Introduction & SLSA Overview
Verifiable Blockchain Deployments with SLSA
Secure your smart contracts and frontend deployments with verifiable provenance and GitHub-based signing. This documentation explains how the SLSA framework can be applied to blockchain development using GitHub Actions, Sigstore, and on-chain verification tools.
Why It Matters
In Web3, it's critical to prove that the code you deployed is exactly what you built. Without verification, users and auditors must rely on trust — something the blockchain was meant to eliminate.
By combining:
- ✅ SLSA (Supply-chain Levels for Software Artifacts)
- ✅ GitHub provenance using Sigstore
- ✅ Walrus for decentralized site hosting
- ✅ GitSigner + Notary for external signing and verification
...you can now deliver tamper-proof, auditable, and cryptographically verifiable deployments for both frontend and smart contract projects.
What is SLSA?
SLSA (Supply-chain Levels for Software Artifacts) is a framework developed by Google, OpenSSF, and the broader OSS community. It defines a progressive model for software supply chain integrity, from basic version control to hardened, auditable build pipelines.
SLSA Security Levels
Level | Description |
---|---|
L0 | No guarantees — just version control |
L1 | Build scripts are consistent and recorded |
L2 | Build provenance is captured and signed |
L3 | Build is run in a hardened, tamper-resistant environment |
GitHub Actions and Google Cloud Build are certified to reach SLSA Level 3.
From Web2 to Web3: Why Blockchain Needs SLSA
SLSA was first applied to ecosystems like npm, where users could verify:
- The exact GitHub workflow and commit a package came from
- That the package hasn't been modified post-build
We're now extending that same level of verifiability to:
- 🔐 Smart contract deployments (via Move + MVR)
- 🌐 Static frontend deployments (via Walrus Sites)
In both cases, build provenance is captured, signed, and stored — allowing anyone to verify what was built, who signed it, and whether it matches what's on-chain.
Real-World Example: npm Provenance
One real-world application of SLSA is npm package provenance, supported by GitHub.
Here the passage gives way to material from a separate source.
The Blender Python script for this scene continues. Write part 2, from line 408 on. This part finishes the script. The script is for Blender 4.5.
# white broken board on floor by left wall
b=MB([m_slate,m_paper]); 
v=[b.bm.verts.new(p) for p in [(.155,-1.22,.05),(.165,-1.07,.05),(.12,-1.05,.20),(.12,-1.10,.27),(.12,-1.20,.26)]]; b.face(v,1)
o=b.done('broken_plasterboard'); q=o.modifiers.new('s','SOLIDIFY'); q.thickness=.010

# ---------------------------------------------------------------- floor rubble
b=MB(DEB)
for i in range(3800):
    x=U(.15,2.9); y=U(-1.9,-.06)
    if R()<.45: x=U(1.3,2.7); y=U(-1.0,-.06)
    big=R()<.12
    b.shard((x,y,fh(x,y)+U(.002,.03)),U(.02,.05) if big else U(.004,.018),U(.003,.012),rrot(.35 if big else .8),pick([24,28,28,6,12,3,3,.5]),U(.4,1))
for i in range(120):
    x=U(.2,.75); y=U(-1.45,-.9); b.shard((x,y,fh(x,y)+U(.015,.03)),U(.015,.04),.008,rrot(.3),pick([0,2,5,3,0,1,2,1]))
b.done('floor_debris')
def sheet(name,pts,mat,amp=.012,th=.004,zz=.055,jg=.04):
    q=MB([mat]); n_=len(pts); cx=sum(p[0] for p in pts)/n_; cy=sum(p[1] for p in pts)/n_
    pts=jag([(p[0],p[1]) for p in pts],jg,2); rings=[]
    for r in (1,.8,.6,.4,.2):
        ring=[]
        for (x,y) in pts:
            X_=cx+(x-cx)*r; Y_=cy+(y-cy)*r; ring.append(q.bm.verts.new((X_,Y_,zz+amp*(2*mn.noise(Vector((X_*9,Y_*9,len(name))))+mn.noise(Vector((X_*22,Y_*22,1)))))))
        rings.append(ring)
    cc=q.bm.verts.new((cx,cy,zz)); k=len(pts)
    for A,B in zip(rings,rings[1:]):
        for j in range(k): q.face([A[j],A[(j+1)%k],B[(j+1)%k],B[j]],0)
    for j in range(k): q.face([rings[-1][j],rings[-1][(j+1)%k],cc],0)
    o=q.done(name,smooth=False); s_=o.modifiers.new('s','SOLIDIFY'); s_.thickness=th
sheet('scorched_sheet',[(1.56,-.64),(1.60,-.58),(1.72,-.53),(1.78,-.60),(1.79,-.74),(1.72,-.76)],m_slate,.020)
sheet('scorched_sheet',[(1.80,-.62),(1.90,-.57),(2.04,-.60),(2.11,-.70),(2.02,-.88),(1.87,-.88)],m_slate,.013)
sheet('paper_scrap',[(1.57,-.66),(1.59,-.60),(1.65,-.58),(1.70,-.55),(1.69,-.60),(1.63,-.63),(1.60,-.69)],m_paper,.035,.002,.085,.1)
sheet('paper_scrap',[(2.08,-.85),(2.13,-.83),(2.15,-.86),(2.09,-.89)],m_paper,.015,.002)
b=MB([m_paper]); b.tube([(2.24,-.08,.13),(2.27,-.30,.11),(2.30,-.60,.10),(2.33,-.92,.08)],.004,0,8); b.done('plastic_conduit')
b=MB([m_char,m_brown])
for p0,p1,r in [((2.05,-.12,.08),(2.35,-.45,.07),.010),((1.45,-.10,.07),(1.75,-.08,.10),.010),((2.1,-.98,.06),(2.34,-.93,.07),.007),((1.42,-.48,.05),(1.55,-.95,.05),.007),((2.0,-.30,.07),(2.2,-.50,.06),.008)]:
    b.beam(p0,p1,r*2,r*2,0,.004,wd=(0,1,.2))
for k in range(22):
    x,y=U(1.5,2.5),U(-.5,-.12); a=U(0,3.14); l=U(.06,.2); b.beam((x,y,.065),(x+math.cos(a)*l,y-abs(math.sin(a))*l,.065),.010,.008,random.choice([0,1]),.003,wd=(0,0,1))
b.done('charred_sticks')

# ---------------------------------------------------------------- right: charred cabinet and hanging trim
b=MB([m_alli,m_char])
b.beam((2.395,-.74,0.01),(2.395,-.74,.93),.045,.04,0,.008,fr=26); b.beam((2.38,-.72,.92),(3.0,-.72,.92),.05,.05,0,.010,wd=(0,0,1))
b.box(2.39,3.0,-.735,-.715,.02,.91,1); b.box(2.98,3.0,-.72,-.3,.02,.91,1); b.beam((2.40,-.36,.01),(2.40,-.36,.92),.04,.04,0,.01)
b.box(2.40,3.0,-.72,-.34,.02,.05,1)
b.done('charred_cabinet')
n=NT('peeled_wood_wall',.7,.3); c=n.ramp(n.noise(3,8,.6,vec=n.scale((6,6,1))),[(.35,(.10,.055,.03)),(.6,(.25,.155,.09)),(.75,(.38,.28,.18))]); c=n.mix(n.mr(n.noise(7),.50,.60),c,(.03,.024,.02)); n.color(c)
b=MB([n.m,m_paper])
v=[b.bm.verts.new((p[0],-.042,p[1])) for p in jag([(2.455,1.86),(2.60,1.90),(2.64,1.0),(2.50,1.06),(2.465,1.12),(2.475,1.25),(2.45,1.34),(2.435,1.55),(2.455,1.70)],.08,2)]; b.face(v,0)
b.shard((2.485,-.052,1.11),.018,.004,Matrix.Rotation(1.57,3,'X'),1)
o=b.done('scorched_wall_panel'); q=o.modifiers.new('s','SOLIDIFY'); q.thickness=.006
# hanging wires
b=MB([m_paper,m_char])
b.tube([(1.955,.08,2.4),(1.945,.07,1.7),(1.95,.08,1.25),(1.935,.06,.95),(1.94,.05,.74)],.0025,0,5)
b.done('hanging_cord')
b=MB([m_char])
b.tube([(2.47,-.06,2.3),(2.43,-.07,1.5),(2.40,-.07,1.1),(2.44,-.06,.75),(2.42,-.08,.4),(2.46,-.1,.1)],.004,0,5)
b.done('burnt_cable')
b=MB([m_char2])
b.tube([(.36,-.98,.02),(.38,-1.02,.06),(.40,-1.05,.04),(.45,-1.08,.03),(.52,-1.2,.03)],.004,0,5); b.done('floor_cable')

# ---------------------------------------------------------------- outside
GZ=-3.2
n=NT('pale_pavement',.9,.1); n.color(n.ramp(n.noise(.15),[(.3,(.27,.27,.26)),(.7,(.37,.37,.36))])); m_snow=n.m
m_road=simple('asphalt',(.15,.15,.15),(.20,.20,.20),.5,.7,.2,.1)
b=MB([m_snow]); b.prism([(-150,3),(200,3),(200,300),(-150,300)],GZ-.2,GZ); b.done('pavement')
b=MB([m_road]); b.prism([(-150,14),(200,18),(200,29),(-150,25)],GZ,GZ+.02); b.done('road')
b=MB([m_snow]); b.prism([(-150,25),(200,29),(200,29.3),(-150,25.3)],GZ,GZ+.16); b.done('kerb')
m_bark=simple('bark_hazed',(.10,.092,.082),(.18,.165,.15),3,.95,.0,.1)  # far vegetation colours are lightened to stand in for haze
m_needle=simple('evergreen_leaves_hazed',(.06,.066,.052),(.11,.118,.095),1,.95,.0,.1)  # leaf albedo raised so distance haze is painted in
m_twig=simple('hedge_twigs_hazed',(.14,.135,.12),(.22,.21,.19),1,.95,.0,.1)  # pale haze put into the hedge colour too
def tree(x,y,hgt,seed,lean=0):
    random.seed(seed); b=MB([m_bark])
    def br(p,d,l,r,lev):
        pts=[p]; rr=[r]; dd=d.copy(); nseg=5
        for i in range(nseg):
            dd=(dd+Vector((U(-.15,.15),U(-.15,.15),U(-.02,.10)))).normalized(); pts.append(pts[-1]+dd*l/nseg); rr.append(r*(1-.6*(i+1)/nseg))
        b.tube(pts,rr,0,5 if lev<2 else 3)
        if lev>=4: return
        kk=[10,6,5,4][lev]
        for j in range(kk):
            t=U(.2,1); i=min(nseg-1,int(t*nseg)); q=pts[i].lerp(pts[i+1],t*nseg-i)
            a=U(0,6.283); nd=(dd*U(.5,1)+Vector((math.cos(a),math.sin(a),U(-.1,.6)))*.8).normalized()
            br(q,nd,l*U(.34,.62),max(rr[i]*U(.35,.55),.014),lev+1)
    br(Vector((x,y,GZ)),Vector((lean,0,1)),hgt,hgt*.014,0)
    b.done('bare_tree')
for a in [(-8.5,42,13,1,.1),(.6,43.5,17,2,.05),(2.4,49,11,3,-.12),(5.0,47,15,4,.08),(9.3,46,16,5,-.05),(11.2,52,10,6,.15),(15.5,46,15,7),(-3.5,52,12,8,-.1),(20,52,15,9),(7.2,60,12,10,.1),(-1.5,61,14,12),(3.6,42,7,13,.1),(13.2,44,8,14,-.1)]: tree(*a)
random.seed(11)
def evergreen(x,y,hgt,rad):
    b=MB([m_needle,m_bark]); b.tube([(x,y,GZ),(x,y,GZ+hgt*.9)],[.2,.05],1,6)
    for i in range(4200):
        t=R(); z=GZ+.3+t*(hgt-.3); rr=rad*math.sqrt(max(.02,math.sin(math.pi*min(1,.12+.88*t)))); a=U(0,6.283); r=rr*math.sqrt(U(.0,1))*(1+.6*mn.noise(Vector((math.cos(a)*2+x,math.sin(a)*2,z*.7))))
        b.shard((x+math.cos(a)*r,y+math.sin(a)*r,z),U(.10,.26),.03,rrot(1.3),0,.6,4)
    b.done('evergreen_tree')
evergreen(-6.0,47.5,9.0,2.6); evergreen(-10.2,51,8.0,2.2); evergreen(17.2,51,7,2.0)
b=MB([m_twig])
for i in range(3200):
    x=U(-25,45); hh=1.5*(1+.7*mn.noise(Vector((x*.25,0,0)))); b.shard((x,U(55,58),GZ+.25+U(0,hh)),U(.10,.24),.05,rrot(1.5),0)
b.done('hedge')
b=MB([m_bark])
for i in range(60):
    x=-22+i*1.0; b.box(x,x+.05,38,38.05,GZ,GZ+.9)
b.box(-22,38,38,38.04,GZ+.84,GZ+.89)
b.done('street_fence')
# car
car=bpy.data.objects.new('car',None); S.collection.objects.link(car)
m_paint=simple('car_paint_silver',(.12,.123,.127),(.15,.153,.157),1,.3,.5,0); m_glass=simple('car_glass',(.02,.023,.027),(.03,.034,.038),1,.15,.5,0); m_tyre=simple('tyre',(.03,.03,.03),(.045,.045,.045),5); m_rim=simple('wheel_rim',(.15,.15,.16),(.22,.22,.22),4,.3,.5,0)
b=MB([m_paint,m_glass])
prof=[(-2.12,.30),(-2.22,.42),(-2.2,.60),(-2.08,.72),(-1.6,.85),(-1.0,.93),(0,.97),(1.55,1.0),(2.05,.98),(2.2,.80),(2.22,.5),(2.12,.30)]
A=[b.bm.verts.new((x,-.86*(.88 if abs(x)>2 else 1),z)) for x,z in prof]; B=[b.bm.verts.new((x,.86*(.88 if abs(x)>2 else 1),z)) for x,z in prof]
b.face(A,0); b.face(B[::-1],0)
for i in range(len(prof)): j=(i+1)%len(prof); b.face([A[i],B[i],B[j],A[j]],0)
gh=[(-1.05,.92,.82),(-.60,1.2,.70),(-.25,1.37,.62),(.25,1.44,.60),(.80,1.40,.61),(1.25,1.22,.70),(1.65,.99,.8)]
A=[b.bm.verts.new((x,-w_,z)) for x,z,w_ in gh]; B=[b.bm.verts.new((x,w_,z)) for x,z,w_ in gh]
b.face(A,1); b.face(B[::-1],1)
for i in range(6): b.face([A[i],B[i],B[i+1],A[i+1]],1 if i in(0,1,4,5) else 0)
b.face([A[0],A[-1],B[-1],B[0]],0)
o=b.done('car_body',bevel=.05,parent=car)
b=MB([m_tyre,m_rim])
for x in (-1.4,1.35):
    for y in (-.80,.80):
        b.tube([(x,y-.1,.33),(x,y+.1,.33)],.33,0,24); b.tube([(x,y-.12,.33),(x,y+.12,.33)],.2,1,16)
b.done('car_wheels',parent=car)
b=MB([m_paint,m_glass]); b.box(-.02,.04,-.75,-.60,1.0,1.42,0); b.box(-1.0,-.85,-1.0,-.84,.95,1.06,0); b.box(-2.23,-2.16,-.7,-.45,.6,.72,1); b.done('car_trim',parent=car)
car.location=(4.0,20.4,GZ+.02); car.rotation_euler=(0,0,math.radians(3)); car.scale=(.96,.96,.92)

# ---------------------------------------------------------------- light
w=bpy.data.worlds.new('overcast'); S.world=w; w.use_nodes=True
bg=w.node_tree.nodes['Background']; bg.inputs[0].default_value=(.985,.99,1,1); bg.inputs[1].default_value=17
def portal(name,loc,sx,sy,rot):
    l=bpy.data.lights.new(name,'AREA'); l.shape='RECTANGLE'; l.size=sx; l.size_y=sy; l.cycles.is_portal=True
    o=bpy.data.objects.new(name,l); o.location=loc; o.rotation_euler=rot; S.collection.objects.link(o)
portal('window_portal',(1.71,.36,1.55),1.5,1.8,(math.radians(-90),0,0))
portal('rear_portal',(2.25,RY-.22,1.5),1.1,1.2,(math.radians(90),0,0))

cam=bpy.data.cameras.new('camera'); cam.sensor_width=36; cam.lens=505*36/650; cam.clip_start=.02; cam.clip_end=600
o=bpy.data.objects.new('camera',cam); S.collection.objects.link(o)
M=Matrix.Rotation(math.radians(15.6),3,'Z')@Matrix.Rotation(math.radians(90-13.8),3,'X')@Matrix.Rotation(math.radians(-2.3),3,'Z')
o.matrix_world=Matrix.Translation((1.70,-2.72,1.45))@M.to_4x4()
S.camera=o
This mechanism allows users to:
- ✅ Verify that an npm package was built from a specific GitHub workflow
- ✅ See the exact commit and repository it came from
- ✅ Confirm that the package hasn’t been tampered with after build
This level of transparency — once exclusive to Web2 ecosystems — is now extended to on-chain deployments through Walrus and MVR.
What You'll Find in This Documentation
This guide includes:
Walrus Sites Provenance How to deploy verifiable static sites to the Sui blockchain.
Sui MVR Provenance How to publish smart contracts with signed provenance metadata.
Verification with Notary A browser-based UI to validate deployments and signatures.
GitSigner A secure PIN-based signing interface to keep private keys out of CI environments.
All tools are modular and interoperable — deploy with one, verify with another.